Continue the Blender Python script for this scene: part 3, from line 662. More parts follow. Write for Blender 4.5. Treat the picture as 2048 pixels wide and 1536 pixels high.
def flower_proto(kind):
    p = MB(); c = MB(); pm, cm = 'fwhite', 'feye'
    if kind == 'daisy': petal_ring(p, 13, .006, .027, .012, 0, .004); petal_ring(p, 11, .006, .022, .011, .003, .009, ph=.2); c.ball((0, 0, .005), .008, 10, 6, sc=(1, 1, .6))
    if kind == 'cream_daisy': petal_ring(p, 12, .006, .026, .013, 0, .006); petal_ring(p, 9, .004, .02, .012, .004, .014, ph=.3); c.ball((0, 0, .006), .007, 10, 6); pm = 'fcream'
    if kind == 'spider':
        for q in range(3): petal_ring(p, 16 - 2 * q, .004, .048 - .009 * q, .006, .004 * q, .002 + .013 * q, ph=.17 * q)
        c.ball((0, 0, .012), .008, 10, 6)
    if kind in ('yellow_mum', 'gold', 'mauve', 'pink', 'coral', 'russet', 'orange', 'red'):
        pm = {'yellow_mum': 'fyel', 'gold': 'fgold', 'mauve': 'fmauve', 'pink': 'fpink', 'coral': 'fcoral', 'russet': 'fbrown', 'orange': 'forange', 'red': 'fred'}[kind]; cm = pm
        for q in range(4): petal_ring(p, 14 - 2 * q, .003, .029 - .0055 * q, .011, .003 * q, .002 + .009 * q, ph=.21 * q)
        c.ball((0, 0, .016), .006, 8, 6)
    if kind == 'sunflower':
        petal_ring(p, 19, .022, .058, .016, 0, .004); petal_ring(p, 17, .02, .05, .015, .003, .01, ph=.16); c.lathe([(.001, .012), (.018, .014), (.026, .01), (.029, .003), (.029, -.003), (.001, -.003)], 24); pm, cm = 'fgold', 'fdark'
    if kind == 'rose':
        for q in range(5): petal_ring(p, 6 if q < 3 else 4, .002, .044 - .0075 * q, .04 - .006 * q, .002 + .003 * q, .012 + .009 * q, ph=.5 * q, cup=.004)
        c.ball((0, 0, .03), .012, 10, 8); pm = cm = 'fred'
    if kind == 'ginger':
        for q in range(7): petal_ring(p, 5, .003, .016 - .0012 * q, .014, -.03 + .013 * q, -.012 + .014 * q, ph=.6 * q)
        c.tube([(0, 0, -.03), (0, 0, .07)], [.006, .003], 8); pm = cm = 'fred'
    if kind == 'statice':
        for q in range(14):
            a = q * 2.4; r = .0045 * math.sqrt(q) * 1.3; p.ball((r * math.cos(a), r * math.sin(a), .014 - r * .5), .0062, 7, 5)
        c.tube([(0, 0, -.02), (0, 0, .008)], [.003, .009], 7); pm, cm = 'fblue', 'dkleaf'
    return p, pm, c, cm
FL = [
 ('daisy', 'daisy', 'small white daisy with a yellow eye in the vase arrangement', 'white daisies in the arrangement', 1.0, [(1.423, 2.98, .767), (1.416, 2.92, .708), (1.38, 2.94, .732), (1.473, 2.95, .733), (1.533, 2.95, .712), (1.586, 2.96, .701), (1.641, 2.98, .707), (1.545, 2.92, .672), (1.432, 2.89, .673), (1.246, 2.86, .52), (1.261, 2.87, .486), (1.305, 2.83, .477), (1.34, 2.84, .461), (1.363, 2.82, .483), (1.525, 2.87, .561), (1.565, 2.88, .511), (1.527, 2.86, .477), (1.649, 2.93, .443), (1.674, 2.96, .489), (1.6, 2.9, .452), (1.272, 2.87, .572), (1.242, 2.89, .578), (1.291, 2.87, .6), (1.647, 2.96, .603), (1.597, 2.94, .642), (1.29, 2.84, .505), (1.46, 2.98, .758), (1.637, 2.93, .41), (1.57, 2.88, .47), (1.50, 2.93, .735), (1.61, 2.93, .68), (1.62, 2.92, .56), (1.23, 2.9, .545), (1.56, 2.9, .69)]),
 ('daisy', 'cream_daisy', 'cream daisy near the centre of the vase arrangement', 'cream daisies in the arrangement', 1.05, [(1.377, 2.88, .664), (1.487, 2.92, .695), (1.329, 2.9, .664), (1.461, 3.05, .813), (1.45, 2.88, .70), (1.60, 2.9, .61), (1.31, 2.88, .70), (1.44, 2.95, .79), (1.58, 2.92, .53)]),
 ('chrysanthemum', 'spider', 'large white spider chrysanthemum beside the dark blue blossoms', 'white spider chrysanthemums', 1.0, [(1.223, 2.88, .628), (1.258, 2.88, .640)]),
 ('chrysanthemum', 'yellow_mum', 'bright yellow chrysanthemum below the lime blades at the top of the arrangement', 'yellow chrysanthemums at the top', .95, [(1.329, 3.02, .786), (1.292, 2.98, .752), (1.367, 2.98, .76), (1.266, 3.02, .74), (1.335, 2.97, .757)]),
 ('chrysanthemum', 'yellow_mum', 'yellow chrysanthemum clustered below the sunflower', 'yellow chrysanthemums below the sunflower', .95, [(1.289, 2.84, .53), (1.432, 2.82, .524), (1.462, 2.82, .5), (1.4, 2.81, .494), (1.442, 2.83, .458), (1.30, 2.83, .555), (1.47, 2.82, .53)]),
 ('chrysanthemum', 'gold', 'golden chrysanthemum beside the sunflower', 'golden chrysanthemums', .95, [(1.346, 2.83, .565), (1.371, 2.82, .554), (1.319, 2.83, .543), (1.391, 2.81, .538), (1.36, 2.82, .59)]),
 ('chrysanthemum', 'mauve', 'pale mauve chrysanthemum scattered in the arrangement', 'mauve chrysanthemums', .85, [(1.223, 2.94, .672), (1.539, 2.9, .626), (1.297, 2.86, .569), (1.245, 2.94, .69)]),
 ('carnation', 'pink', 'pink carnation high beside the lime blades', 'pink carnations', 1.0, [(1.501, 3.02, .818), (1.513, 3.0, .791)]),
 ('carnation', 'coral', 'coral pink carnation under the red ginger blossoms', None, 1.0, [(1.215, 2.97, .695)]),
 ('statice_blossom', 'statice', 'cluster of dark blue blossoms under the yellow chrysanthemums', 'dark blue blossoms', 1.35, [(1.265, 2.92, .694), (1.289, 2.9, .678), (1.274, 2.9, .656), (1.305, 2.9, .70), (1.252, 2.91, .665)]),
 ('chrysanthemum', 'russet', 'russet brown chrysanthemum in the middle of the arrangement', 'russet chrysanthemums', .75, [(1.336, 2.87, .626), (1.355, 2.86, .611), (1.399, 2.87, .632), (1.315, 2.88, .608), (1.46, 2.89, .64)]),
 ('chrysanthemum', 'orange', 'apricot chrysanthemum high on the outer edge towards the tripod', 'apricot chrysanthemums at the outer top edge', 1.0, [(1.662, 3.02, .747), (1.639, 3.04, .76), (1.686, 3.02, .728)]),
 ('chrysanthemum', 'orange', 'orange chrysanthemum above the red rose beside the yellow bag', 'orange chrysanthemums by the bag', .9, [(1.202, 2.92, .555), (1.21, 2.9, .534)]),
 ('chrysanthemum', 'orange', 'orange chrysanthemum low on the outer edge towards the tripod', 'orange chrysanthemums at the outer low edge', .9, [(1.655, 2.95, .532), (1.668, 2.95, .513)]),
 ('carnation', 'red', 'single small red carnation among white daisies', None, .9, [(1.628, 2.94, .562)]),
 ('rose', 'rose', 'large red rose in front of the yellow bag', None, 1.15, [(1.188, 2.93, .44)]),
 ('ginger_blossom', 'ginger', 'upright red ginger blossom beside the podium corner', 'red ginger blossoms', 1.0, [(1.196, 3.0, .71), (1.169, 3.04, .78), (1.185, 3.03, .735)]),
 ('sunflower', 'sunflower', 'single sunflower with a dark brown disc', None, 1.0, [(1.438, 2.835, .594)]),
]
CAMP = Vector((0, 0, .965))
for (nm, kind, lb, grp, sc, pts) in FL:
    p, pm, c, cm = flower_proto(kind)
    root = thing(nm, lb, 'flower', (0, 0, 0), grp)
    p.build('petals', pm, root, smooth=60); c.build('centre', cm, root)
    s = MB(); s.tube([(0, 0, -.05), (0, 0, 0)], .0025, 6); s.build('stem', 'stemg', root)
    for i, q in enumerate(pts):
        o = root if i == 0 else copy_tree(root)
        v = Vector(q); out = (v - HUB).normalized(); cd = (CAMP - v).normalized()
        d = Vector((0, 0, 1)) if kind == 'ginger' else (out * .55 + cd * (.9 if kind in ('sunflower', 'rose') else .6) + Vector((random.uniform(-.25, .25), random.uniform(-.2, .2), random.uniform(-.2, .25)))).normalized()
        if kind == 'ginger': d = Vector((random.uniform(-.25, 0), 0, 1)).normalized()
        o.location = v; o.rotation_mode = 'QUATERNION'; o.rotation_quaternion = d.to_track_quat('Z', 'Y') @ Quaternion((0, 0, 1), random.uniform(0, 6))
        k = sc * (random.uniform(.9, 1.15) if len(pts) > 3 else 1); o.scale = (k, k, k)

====

EXERCISE INSTRUCTIONS - List all lines above in which the string "high" appears.

WRITTEN ANSWER -
Continue the Blender Python script for this scene: part 3, from line 662. More parts follow. Write for Blender 4.5. Treat the picture as 2048 pixels wide and 1536 pixels high.
 ('carnation', 'pink', 'pink carnation high beside the lime blades', 'pink carnations', 1.0, [(1.501, 3.02, .818), (1.513, 3.0, .791)]),
 ('chrysanthemum', 'orange', 'apricot chrysanthemum high on the outer edge towards the tripod', 'apricot chrysanthemums at the outer top edge', 1.0, [(1.662, 3.02, .747), (1.639, 3.04, .76), (1.686, 3.02, .728)]),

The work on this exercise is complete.